The images in the Open Images dataset might be rotated with respect to the author’s intended rotation for a series of reasons explained below. We have now made the correct rotation information available in the CSVs ‘Image IDs’ files, so that users can recover this orientation when training their models if they find it appropriate. Possible values are: 0, 90, 180, and 270, which refer to the degrees (counterclockwise) that the image and boxes should be rotated (2.6% of images have non-null orientation). nan indicates that the image was not present in Flickr anymore, so no orientation was recovered.

For the curious reader

The 9 million images contained in the Open Images dataset were acquired from Flickr, selected among those that the users shared under a CC BY 2 license. Flickr images are stored using the JPEG file format, and are available in different sizes, including the original full-resolution image uploaded by the author. The original JPEG file (not the resizes) usually has EXIF metadata embedded in the file, with information such as the camera used, date and time the photo was taken, etc. One of such metadata is the orientation (rotation) of the photo, that is, how the camera was oriented with respect to the direction of gravity (detected by in-camera sensors such as inclinometers or accelerometers).

When a photo is taken, the set of pixels that the sensor captured are usually stored in a matrix, irrespective of the orientation of the camera in the real world. In other words, the top-left pixel in the matrix corresponds to the top-left pixel in the camera sensor. When the image is displayed, however, we usually would like to display the top-left corner "in the real world" on the top-left corner of the screen. Here is where the metadata comes into play: we recover the information of how the camera was oriented when the photo was taken and we rotate the image to display it correctly. Here you can find an illustrated explanation.

For the sake of privacy preservation, all metadata was removed when the JPEG files were stored in CVDF or Figure Eight. Orientation metadata, however, was also removed, without rotating the pixels accordingly. This way, the bounding boxes were drawn on the image displayed as recorded from the sensor, without taking rotation into account. This means that those images with non-default orientation (2.6% of Open Images) look differently if downloaded from Open Images than the original one from Flickr. In particular, since the Open Images visualizer loads the images from Flickr, these images would be displayed with mismatching boxes if rotation was not compensated (the visualizer had actually this bug during the first days).

On top of that, Flickr users can rotate the images when they upload them. This information, however, is not stored in the JPEG files and it is only applied to the resizes, not to the original file. This implies that the original file and the resizes can have different orientations (see this original JPEG and this resize from the same image). Since the orientation of the resized images is the one chosen by the user, we assume it is the correct one.
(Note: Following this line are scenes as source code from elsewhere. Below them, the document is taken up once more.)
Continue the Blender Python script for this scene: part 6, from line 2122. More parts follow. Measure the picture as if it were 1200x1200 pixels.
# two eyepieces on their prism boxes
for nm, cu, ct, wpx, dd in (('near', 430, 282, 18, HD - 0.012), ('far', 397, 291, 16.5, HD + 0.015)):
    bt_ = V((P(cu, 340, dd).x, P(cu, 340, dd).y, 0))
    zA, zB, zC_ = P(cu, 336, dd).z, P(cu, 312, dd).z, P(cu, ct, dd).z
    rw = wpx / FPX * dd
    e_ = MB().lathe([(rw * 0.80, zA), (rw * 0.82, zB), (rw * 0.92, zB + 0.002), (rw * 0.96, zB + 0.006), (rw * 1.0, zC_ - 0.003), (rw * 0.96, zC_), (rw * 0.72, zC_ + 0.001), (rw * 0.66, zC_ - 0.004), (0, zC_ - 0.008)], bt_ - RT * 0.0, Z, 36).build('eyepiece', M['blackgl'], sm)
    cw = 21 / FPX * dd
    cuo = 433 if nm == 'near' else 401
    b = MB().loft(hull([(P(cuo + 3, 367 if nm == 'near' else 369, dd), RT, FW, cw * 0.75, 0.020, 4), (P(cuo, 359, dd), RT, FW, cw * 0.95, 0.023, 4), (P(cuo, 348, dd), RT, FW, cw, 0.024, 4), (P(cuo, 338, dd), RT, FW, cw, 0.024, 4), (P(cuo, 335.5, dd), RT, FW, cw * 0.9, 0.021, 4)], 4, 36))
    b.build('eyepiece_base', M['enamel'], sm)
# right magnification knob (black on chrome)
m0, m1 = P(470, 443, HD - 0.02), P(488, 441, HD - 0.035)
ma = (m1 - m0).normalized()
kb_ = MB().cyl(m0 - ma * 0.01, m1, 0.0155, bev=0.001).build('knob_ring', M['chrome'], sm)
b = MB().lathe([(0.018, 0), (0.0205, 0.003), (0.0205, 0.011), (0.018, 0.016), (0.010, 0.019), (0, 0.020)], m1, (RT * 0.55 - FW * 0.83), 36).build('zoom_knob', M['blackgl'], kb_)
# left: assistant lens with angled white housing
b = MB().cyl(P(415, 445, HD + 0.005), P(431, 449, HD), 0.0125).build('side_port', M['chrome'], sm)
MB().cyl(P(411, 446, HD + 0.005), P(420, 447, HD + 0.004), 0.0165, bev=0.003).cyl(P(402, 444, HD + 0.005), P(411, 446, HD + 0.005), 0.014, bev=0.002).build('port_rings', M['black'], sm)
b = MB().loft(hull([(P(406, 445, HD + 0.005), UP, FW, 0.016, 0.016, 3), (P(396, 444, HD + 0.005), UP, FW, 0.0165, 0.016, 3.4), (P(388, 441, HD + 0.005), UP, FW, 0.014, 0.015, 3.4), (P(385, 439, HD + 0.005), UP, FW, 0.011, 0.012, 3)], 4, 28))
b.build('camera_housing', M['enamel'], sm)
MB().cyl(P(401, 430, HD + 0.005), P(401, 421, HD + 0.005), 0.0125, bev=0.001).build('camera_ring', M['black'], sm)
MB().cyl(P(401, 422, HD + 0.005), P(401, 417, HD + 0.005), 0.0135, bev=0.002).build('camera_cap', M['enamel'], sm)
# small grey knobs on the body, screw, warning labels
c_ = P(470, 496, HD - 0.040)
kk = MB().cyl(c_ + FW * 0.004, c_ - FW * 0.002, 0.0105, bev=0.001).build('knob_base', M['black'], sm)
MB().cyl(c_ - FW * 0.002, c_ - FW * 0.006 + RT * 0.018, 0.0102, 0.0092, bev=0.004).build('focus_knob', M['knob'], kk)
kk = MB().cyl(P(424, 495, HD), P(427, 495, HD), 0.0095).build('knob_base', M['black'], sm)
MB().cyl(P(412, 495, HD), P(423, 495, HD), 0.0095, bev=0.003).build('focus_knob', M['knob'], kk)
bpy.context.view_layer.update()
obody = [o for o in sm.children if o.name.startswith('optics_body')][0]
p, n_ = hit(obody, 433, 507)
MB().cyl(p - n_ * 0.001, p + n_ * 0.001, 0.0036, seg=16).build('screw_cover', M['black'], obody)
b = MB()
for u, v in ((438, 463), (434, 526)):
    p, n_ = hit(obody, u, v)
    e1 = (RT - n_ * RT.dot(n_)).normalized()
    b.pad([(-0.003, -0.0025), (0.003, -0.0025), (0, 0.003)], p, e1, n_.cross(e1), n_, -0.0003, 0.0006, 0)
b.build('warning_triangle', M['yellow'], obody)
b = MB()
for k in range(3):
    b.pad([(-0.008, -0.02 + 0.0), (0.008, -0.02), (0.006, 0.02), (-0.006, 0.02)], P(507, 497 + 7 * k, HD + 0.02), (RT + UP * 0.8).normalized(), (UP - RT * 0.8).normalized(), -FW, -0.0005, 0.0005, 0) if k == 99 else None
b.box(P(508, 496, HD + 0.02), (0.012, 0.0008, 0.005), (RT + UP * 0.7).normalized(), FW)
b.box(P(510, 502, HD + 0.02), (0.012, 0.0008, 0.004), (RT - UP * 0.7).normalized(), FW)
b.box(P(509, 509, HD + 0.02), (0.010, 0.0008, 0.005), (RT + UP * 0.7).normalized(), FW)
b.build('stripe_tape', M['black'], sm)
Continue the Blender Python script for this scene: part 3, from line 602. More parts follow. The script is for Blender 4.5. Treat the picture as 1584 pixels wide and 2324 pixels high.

Since orientation is an inherent and important cue of the images (the sky is usually on the top of the images), and for the sake of coherence with Flickr, we decided to recover the orientation information from the images that are still available at Flickr among the 9 million images in open images (85.5%). Since the resized JPEG files have no metadata, we recovered the right orientation by comparing the four possible orientations (or two in the case of non-square images) and detecting the one with the negligible mean square error. As a side product, we discovered funny images for which the error is the same no matter which orientation :).

We make the rotation information available in the CSVs ‘Image IDs’ files, so that users can recover the correct orientation when training their models if they find it appropriate. Possible values are: 0, 90, 180, and 270, which refer to the degrees (counterclockwise) that the image and boxes should be rotated. nan indicates that the image was not found in Flickr, so no orientation was recovered.